What was funny about this workout is that it was me and Amanda doing it together and there were other people in the room watching us who showed up for the 5:30 class but since there wasn’t one they just watched us. It was kind of weird actually. But Amanda didn’t get paid to teach a class so I understand that she didn’t want to have a class but apparently she likes me and we work out together for fun so I guess it works. It felt strange but also kind of like I got a free personal training session but slightly different because she was working too. It’s actually better, plus I adore the girl. Honestly I do. She is such a sweetheart and seriously a good friend so I guess that’s why it works for us.
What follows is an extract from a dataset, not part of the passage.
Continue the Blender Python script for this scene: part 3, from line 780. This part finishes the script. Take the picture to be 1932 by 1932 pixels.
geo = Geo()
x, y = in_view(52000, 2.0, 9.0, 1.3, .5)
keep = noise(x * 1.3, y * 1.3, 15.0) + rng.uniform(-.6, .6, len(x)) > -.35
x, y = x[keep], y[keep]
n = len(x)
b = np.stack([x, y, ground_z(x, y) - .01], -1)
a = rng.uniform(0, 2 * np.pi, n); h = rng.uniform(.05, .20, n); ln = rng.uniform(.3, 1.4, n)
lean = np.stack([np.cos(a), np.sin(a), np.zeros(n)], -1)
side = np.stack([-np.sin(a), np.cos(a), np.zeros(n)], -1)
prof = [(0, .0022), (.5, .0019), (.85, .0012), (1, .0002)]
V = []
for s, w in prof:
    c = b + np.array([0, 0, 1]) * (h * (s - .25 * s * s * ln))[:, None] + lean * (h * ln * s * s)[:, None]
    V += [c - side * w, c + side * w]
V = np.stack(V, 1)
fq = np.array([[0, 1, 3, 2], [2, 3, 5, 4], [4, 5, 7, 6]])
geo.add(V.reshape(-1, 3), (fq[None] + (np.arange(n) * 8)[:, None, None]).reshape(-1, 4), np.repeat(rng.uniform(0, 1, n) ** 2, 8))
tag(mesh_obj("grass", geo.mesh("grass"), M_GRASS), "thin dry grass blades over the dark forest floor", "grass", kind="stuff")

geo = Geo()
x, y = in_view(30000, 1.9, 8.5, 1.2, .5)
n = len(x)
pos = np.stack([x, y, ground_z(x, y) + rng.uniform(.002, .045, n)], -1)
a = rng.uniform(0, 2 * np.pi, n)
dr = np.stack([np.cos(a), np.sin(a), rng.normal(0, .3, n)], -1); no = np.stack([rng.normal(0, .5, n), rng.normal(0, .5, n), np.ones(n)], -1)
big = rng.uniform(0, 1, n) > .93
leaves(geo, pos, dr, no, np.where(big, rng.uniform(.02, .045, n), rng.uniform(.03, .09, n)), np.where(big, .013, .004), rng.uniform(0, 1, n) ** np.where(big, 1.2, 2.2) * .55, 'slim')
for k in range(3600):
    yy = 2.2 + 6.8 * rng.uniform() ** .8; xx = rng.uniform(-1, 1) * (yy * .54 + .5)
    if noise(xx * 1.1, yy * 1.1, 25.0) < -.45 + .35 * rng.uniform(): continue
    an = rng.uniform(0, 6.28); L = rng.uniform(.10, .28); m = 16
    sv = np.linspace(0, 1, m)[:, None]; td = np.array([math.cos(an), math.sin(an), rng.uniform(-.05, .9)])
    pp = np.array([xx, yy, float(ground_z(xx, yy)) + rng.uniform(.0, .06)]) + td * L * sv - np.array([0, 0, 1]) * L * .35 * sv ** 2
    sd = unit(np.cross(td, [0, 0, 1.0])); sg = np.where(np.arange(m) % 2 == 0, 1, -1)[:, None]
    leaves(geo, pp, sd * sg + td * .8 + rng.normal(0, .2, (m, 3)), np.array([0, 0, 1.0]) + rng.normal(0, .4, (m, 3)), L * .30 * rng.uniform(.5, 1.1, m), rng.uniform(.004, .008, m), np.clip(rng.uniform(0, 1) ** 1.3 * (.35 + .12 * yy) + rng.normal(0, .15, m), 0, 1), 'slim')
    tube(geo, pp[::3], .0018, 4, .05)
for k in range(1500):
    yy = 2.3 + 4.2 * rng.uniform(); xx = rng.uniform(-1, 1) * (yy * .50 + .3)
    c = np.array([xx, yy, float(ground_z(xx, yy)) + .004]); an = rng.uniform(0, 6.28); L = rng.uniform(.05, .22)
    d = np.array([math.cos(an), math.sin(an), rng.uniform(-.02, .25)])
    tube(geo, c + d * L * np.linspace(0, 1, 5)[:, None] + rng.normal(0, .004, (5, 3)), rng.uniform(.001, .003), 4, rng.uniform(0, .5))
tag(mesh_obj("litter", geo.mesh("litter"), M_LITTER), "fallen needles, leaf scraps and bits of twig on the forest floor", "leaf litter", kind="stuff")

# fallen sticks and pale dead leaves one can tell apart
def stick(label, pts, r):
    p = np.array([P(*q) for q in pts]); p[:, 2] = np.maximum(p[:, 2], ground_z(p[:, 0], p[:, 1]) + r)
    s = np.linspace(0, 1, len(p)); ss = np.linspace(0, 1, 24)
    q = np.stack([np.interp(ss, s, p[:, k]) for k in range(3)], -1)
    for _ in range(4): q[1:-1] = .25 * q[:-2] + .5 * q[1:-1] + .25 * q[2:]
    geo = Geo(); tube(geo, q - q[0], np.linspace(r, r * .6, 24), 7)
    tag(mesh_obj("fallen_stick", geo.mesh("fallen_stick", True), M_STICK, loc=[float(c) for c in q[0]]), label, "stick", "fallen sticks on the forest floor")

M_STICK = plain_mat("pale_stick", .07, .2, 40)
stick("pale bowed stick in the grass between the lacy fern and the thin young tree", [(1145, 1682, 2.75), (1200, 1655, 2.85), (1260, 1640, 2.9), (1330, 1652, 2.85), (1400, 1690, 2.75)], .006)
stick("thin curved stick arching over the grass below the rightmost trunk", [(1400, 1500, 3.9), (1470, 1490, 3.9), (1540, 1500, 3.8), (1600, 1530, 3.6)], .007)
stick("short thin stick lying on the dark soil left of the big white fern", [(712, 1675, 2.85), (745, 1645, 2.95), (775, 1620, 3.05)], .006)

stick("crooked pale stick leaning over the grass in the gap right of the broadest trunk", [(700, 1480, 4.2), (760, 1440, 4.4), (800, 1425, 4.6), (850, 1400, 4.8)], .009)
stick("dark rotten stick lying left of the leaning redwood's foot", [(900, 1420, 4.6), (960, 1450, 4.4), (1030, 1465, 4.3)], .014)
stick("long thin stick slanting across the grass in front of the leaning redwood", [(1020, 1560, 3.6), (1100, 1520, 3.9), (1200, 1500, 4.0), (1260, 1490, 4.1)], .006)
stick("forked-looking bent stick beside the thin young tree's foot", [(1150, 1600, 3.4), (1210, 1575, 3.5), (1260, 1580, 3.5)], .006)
Afterwards my legs were on fire and I had to go to my personal training session. And guess what, it was leg day :) Of course, right. So I put on a resistance band. One of those rubber band type things around your ankles that you have to keep your legs extended to keep it on, and I had to squat shuffle across the entire length of the gym. It is a lot. Back and forth and then do squats. And then step up on the boxes with weights above my head. All legs. I welcomed the few exercises that were for my arms. A few chest presses and then some tricep extensions. And then back to legs. I was dripping sweat and hating/loving every minute of it.
And then if that wasn’t enough when I was done with that half hour I jumped right into the second half of Turbo kick, another 30 minutes of ass kicking. When that was done I was ready to go home. 1.5 hours of intense work and I was one exhausted puppy. But it was amazing!!! Of course I think it’s amazing afterwards when I have actually completed the entire workout.
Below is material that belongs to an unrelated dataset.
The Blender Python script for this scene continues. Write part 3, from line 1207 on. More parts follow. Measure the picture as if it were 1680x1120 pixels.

So despite not having an official class at 5:30 I still got an awesome workout in anyway. Stuff I would not have ever done on my own. Because seriously who are we kidding who in their right mind would just do 50 burpies on their own along with the additional other 450 reps. Yeah… not me and I am kind of one of those crazies who loves this shit. This is exactly why there is great benefit in having a personal trainer or at least taking classes at the gym. Pushing yourself to do things you normally would not do. Keep surprising the fuck out of your body I guess. That is always important!
Tonight is Iron Power, my favorite class of the entire week. It is 1 hour dedicated to lifting weights and burning out each major muscle group in the body. It is taught by the lovely Amanda. I spend a lot of time with that chick at the gym! She somehow has seriously become one of my best friends. Anyway, I never miss a Thursday night Iron Power class. LOVE LOVE LOVE it. After Iron Power I am calling it quits, as this is day 6 in a row of exercise and I’m ready for a break. Tomorrow is rest day, much earned I might add, as clearly despite my heart not being 150% into this shit this week, clearly I didn’t let that stop my body from performing at 100% capacity. I had some great workouts despite it all.
I had a thought this morning that made me smile. I woke up today and was once again happy that it was Christmas time. And then I smiled because I started to think back to a year ago at this time and while I was solidly 2 months into the process of losing weight and feeling good, I am so ridiculously happy with how much of a difference a year can make. I am happy. I am so happy. I am so happy to wake up each day and love myself. Not be ashamed or embarrassed to live my life or afraid to do anything that I want to do. That today is a good day simply because I am alive and breathing and healthy. And I have to admit that I am honestly very thankful that I am not at the place I was a year ago anymore. I am glad that I am not only still going strong a year later but I am thankful for every blessing this past year has brought me. I am thankful for my gym, and the strength of the physical and mental kind I have developed this past year. I am thankful for my online friendships. I am thankful for my gym friendships that I have developed. I feel happy, full and complete. Something that has taken me a very long time to feel.
You know what else I am thankful for? Honestly… I am thankful that I get to enjoy myself this year around Christmas and eat a few cookies and indulge in some alcoholic beverages and treats and not worry about gaining weight. Last year, I remember trying very hard to be mindful of everything because I was deep in loose weight mode. I am thankful that this year I will still be mindful of my choices but I don’t have the same pressure anymore. The past 6 months have taught me that I can indulge mindfully and still maintain because I have a good calorie burning engine in place now. I did not drink alcohol last Christmas. Not that I am a heavy drinker my any stretch of the imagination, I am not, but it would be lovely to enjoy a glass of wine here or there and relax. I am very much looking forward to that. This is just one of the many amazing things that I adore about my lifestyle. I get to be healthy and strong and enjoy all aspects of my life. Perfection.
And you know what else? Seriously, today, one year ago, is when I wrote my very first blog post again on this website. Today, 1 year ago is when I started my online journey again. I have officially documented one entire year of my life via this blog. This is the very first time I have ever consistently blogged an entire year of my life. That just put a huge smile on my face. I did it, another milestone, and another sign that this really is it for me.
Wednesday December 5, 2012 I posted an entry called Silent Descent, which chronicled my efforts to do this all over again. According to the post I was down 21.2 pounds which means I weighed 198.8 pounds exactly 1 year ago. Yup, SOOO grateful this past year has happened. I am fulfilled in a way that I have never been in my entire life.
So today I will raise my metaphorical wine glass (metaphorical because I don’t have any wine in the house, wait I do, but I’m not drinking it now!), and celebrate 1 entire year of blogging my journey and toast to all the adventures that will come in the next year.
1 comment:
Happy blog anniversary! I can't believe it's been a year! It's been fantastic getting to watch your fantastic progress and growth over this last year.
You truly are such an inspiration. I am glad that you share have shared your journey. I can't wait to see what 2014 brings for you. I expect very good things!